ASX opens lower as oil majors fall on OPEC+ ramp-up plans
More news: Australian shares lowered at the open as energy stocks led early losses. The benchmark S&P/ASX 200 index was down 29 points, or 0.33%, to 8,842.2 at 10:40am AEST.
Seven of the 11 sectoral indices were in negative territory, as energy dropped 2.1%.
Oil giants Woodside Energy (-3.1%) and Santos (-1%) both fell after the Organization of the Petroleum Exporting Countries and its partners (OPEC+) agreed to ramp up oil output from October. Smaller producers Karoon Energy (-3.7%) and Beach Energy (-1.3%) were also lower.

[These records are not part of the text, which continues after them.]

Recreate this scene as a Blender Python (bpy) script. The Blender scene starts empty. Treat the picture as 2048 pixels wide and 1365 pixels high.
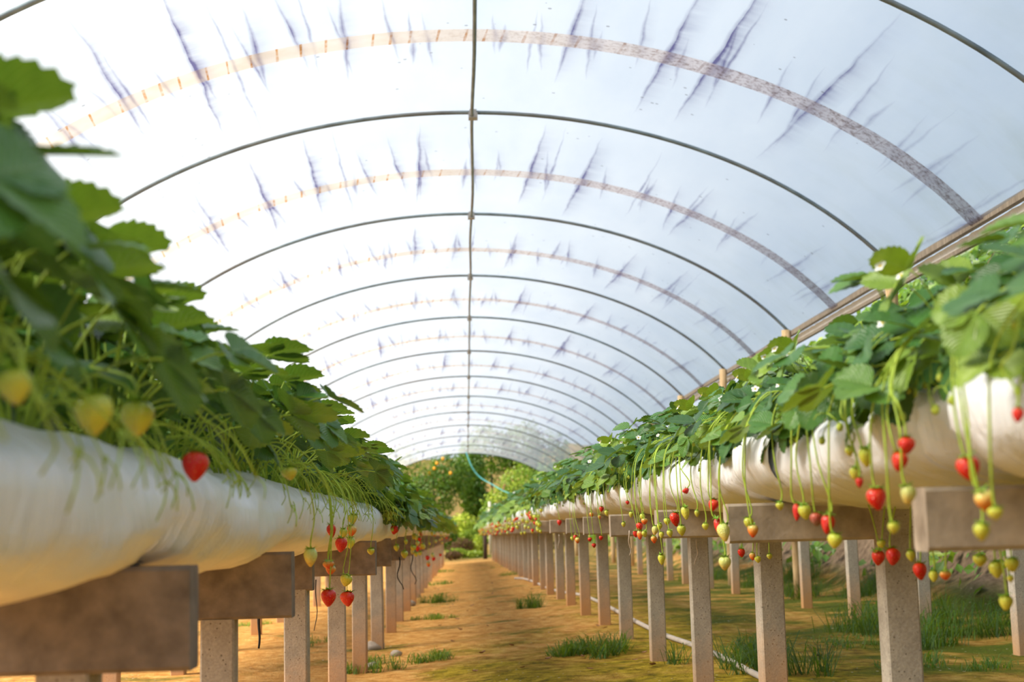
import bpy, math, random
import numpy as np
from mathutils import Vector, Matrix, noise

random.seed(7)
R = math.radians
scn = bpy.context.scene
col = scn.collection

# ------------------------------------------------------------------ helpers
class MB:
    """collects faces, uv and a per-vertex variation value, then links ONE mesh object"""
    def __init__(s):
        s.v = []; s.f = []; s.uv = []; s.var = []; s.mi = []
    def add(s, verts, faces, uvs=None, var=0.0, mat=0):
        o = len(s.v)
        s.v.extend([tuple(p) for p in verts])
        s.uv.extend(uvs if uvs else [(0.0, 0.0)] * len(verts))
        s.var.extend([var] * len(verts))
        for f in faces:
            s.f.append(tuple(i + o for i in f)); s.mi.append(mat)
    def box(s, x0, x1, y0, y1, z0, z1, mat=0):
        v = [(x0,y0,z0),(x1,y0,z0),(x1,y1,z0),(x0,y1,z0),(x0,y0,z1),(x1,y0,z1),(x1,y1,z1),(x0,y1,z1)]
        s.add(v, [(0,3,2,1),(4,5,6,7),(0,1,5,4),(1,2,6,5),(2,3,7,6),(3,0,4,7)], mat=mat)
    def tube(s, pts, r, seg=6, var=0.0, r1=None, cap=True, mat=0):
        pts = [Vector(p) for p in pts]; n = len(pts)
        vs = []; fs = []; uvs = []
        up = Vector((0.13, 0.21, 0.97))
        t0 = (pts[1] - pts[0]).normalized()
        a = t0.cross(up)
        if a.length < .1: a = t0.cross(Vector((1, 0, 0)))
        a.normalize()
        L = 0
        for i, p in enumerate(pts):
            t = (pts[min(i+1, n-1)] - pts[max(i-1, 0)])
            if t.length < 1e-9: t = t0.copy()
            t.normalize()
            a = (a - t * a.dot(t)).normalized(); b = t.cross(a)
            rr = r if r1 is None else r + (r1 - r) * i / (n - 1)
            if i: L += (pts[i] - pts[i-1]).length
            for k in range(seg):
                an = 2 * math.pi * k / seg
                vs.append(p + (a * math.cos(an) + b * math.sin(an)) * rr)
                uvs.append((k / seg, L))
        for i in range(n - 1):
            for k in range(seg):
                k2 = (k + 1) % seg
                fs.append((i*seg+k, i*seg+k2, (i+1)*seg+k2, (i+1)*seg+k))
        if cap:
            fs.append(tuple(range(seg-1, -1, -1)))
            fs.append(tuple((n-1)*seg+k for k in range(seg)))
        s.add(vs, fs, uvs, var, mat)
    def mesh(s, name, mats, smooth=True):
        me = bpy.data.meshes.new(name)
        me.from_pydata(s.v, [], s.f)
        if not isinstance(mats, (list, tuple)): mats = [mats]
        for m in mats: me.materials.append(m)
        nl = len(me.loops)
        idx = np.empty(nl, dtype=np.int32); me.loops.foreach_get('vertex_index', idx)
        uvl = me.uv_layers.new(name='UVMap')
        uvl.data.foreach_set('uv', np.array(s.uv, dtype=np.float32)[idx].ravel())
        at = me.attributes.new('var', 'FLOAT', 'POINT')
        at.data.foreach_set('value', np.array(s.var, dtype=np.float32))
        me.polygons.foreach_set('use_smooth', [smooth] * len(me.polygons))
        if len(mats) > 1: me.polygons.foreach_set('material_index', s.mi)
        me.update()
        return me
    def build(s, name, mats, parent=None, smooth=True):
        return link(name, s.mesh(name, mats, smooth), parent)

def link(name, me, parent=None, loc=None):
    o = bpy.data.objects.new(name, me); col.objects.link(o)
    if parent is not None: o.parent = parent
    if loc is not None: o.location = loc
    return o
def empty(name, loc=(0,0,0), rz=0.0, scale=1.0):
    o = bpy.data.objects.new(name, None); col.objects.link(o)
    o.empty_display_size = .05
    o.location = loc; o.rotation_euler = (0, 0, rz); o.scale = (scale,)*3
    return o
def tag(o, label=None, cat=None, group=None, kind=None):
    if label: o['label'] = label
    if cat: o['category'] = cat
    if group: o['group'] = group
    if kind: o['kind'] = kind
    return o
def copy_tree(o, parent=None):
    c = o.copy(); col.objects.link(c)
    if parent is not None: c.parent = parent
    for ch in list(o.children): copy_tree(ch, c)
    return c
ORD = ['first','second','third','fourth','fifth','sixth','seventh','eighth','ninth','tenth','eleventh','twelfth',
       'thirteenth','fourteenth','fifteenth','sixteenth','seventeenth','eighteenth','nineteenth','twentieth',
       'twenty-first','twenty-second','twenty-third','twenty-fourth','twenty-fifth','twenty-sixth','twenty-seventh','twenty-eighth']
def lerp(a, b, t): return a + (b - a) * t
def interp(x, pts):
    for (x0, y0), (x1, y1) in zip(pts, pts[1:]):
        if x <= x1: return y0 + (y1 - y0) * max(0, min(1, (x - x0) / (x1 - x0)))
    return pts[-1][1]

def smooth(pts, n=8):
    o = []
    P = [pts[0]] + pts + [pts[-1]]
    for a, b_, c, d in zip(P, P[1:], P[2:], P[3:]):
        for i in range(n):
            t = i / n
            o.append(.5 * ((2*b_) + (c - a) * t + (2*a - 5*b_ + 4*c - d) * t*t + (3*b_ - a - 3*c + d) * t**3))
    o.append(pts[-1]); return o

# ------------------------------------------------------------------ node materials
def mat(name):
    m = bpy.data.materials.new(name); m.use_nodes = True
    nt = m.node_tree; nt.nodes.clear()
    return m, nt
def N(nt, t, **kw):
    n = nt.nodes.new(t)
    for k, v in kw.items():
        if k == 'inp':
            for i, x in v.items(): n.inputs[i].default_value = x
        else: setattr(n, k, v)
    return n
def L(nt, a, b): nt.links.new(a, b)
def ramp(nt, fac, stops, interp_='LINEAR'):
    r = N(nt, 'ShaderNodeValToRGB'); cr = r.color_ramp; cr.interpolation = interp_
    while len(cr.elements) < len(stops): cr.elements.new(.5)
    for e, (p, c) in zip(cr.elements, stops):
        e.position = p; e.color = (c[0], c[1], c[2], 1) if not isinstance(c, (int, float)) else (c, c, c, 1)
    if fac is not None: L(nt, fac, r.inputs[0])
    return r.outputs[0]
def mixc(nt, f, a, b, mode='MIX'):
    m = N(nt, 'ShaderNodeMix', data_type='RGBA', blend_type=mode)
    for i, x in ((0, f), (6, a), (7, b)):
        if isinstance(x, bpy.types.NodeSocket): L(nt, x, m.inputs[i])
        else: m.inputs[i].default_value = x if i == 0 else (x[0], x[1], x[2], 1)
    return m.outputs[2]
def math_(nt, op, a, b=0.0, c=None, clamp=False):
    m = N(nt, 'ShaderNodeMath', operation=op, use_clamp=clamp)
    for i, x in enumerate((a, b) if c is None else (a, b, c)):
        if isinstance(x, bpy.types.NodeSocket): L(nt, x, m.inputs[i])
        else: m.inputs[i].default_value = x
    return m.outputs[0]
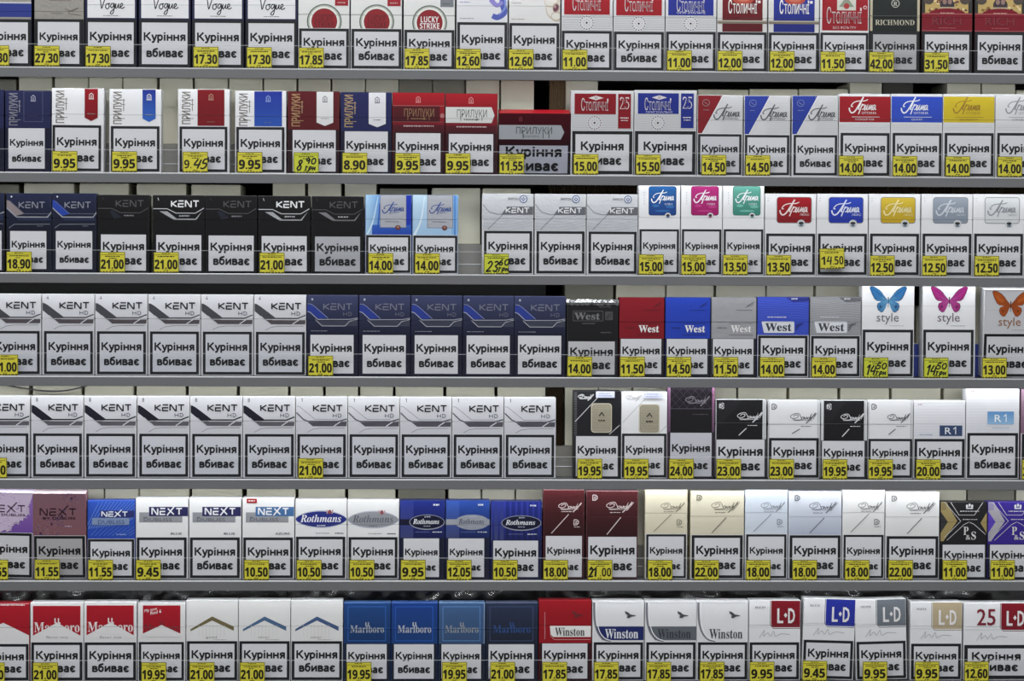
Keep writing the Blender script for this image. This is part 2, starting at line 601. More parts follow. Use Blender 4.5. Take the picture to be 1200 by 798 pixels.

Smartgroup Corporation (-5.1%), Super Retail Group (-4.9%) and AUB Group (-3.5%) also tumbled as they traded ex-dividend.
Australian shares to open lower ahead of US inflation data
The news: Australian shares are poised to open lower this morning after US stocks retreated on Friday, as investors wait for key inflation data due later this week.
The numbers: Updated at 7:30am AEST:
- ASX futures: down 15 points to 8,848
- Wall Street: Dow Jones down 0.48%, S&P 500 down 0.32% and Nasdaq down 0.03%
- Europe: CAC 40 down 0.31%, DAX down 0.73% and FTSE 100 down 0.09%
- Spot gold: up 1.15% to USD3,587 per ounce
- Oil prices: Brent up 0.26% USD65.67/bbl and US WTI up 0.16% to USD61.97/bbl
- AUD: down 0.57% to 65.55 US cents
- Bitcoin: up 0.93% to USD111,279.
The context: US stocks pulled back on Friday after new employment data showed US job growth weakened in August.
However, the report boosted confidence that the US Federal Reserve will lower interest rates for the first time in nine months when policy officials meet on 16-17 September.
Investors will now await the latest US producer price index reading, due Wednesday, and consumer price index figures, due Thursday.